A Receita Federal, segundo Schuch, recebe informações dos bancos tradicionais e de diversas outras instituições financeiras sobre as transações via Pix e cartão de crédito já há bastante tempo. Com a revogação da IN nº 2.219, passa a vigorar a anterior, ou seja, a IN nº 1.571, de 2015. Embora o Pix não seja diretamente mencionado na norma, há uma relação indireta com esse sistema de pagamento devido à natureza das informações financeiras coletadas.
O dirigente explica que, com regras anteriores retomadas, os limites para o reporte de movimentações financeiras ao Fisco voltam a ser mais baixos do que os estipulados pela regra revogada. Segundo Schuch, com a crescente digitalização, o debate sobre segurança e transparência nas transações eletrônicas tem ganhado relevância. "Além das questões tributárias, os especialistas apontam para a importância de proteger os dados dos usuários, especialmente considerando o aumento de casos de golpes e fraudes envolvendo o Pix".
A novidade, segundo o dirigente, seria a entrada de alguns outros meios de pagamentos pré-pagos, incluindo, por exemplo, a moeda eletrônica, ou seja, neste caso, a Receita Federal também antecipa a criação do "Real eletrônico" que vai acontecer no futuro - neste caso incluindo as transações via bancos digitais, fintechs e instituições de pagamento.
Na análise feita por Schuch, a transição para o "Real eletrônico", prevista para os próximos anos, faz parte do esforço do Banco Central para modernizar o sistema financeiro nacional. "O projeto Drex visa integrar moedas digitais de forma segura, ampliando as possibilidades de pagamento e reduzindo os custos operacionais", diz.
CRCRS defende campanha de combate à informalidade
O objetivo da Receita Federal com a medida era criar novos instrumentos de modernização que acompanhassem a evolução das transações digitais. Como as normativas abrangem operações financeiras em geral, o Pix já estava incluído no monitoramento previsto por normativas anteriores. "Apenas no primeiro semestre de 2024, o Pix movimentou R$ 29 bilhões, segundo a Febraban, o que reforça a necessidade de aprimorar o acompanhamento e intensificar o combate à sonegação fiscal", diz o presidente do Conselho Regional de Contabilidade do Rio Grande do Sul (CRCRS), Márcio Schuch.
"A situação atual levou a população a reflexões também em relação aos pronunciamentos do governo desmentindo possíveis tributações sobre o Pix. A população direcionou o seu olhar para algo que já existia, porém, sem dar a devida atenção ao seu significado", analisa. Ele diz que as pessoas passaram a fazer questionamentos sobre quais motivos levaram a Receita Federal a indicar valores, considerados relativamente baixos, transacionados via Pix para serem reportados à e-Financeira. "Isso não consta no texto da IN que foi revogada", destaca.

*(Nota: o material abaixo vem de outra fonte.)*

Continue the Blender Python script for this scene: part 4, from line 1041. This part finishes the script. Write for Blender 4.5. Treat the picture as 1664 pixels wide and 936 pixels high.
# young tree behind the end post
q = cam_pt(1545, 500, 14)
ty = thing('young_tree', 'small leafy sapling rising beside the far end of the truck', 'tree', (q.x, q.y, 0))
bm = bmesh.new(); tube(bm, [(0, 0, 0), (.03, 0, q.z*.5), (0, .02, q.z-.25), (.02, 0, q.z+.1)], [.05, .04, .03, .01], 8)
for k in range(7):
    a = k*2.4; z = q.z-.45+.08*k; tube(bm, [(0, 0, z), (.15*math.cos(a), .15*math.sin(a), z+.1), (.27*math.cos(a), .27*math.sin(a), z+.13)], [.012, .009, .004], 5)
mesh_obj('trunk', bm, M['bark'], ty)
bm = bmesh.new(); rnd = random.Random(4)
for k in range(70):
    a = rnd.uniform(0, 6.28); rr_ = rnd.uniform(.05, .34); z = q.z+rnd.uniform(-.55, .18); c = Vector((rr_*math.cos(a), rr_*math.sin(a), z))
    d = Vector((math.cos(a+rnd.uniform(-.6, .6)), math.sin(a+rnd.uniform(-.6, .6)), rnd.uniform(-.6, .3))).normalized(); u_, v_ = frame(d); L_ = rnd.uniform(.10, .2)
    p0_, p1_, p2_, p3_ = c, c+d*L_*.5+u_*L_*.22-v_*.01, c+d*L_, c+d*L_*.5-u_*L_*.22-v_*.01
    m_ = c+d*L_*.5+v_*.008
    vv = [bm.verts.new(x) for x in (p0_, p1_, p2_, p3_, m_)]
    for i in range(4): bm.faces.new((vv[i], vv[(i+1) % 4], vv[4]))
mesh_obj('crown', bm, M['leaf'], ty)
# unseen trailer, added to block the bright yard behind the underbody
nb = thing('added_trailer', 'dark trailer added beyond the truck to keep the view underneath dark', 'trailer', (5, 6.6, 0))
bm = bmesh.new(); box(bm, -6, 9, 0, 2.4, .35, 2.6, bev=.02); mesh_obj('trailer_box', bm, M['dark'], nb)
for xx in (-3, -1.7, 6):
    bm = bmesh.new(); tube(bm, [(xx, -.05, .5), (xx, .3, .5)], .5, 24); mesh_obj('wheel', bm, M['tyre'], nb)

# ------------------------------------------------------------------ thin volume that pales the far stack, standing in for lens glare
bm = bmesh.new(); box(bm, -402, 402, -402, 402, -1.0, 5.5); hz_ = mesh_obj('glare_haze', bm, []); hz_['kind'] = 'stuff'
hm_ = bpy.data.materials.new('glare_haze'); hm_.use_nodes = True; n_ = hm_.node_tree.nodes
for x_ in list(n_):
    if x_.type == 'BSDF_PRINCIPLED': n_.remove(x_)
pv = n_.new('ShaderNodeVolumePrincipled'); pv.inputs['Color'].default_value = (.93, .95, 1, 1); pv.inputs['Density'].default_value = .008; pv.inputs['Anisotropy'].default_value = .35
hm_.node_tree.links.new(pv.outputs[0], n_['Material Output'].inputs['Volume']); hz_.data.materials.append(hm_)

Schuch considera legítimo e importante que a sociedade acompanhe mais de perto o desenrolar das ações do governo. "Ainda mais agora em que estamos passando por mudança com a reforma tributária. Há um lado positivo no fato de as pessoas estarem preocupadas com a questão arrecadatória, que também faz parte do ser cidadão", analisa.
Outro ponto destacado por ele é que, independentemente da IN, a Receita Federal tem, dentro de seus encargos, que deliberar de qual modo irá realizar o seu trabalho de fiscalização. A IN iria ampliar o alcance da fiscalização, incluindo novas entidades, especialmente aquelas que gerenciam contas de depósito, contas de poupança, contas de pagamento do tipo pré-paga ou pós-paga e contas em moeda eletrônica. Essas alterações reforçariam o combate à sonegação fiscal e a práticas ilícitas, como a evasão de divisas e a lavagem de dinheiro, alinhando a legislação à realidade do mercado financeiro atual.
Questionado sobre o grande índice de informais no País e o uso do Pix em suas operações financeiras, Schuch diz que são necessárias, em primeiro lugar, medidas para tirá-los dessa informalidade para flexibilizar a tributação desses empreendedores. "A solução não é diretamente aumentar a fiscalização, mas a própria Receita Federal tem um programa de conformidade, sendo que o primeiro passo é incentivar os empreendedores para que se organizem e se formalizem para depois fiscalizar", diz, ao destacar que as ações seriam muito mais pedagógicas e poderiam ser promovidas via Ministério do Desenvolvimento Econômico.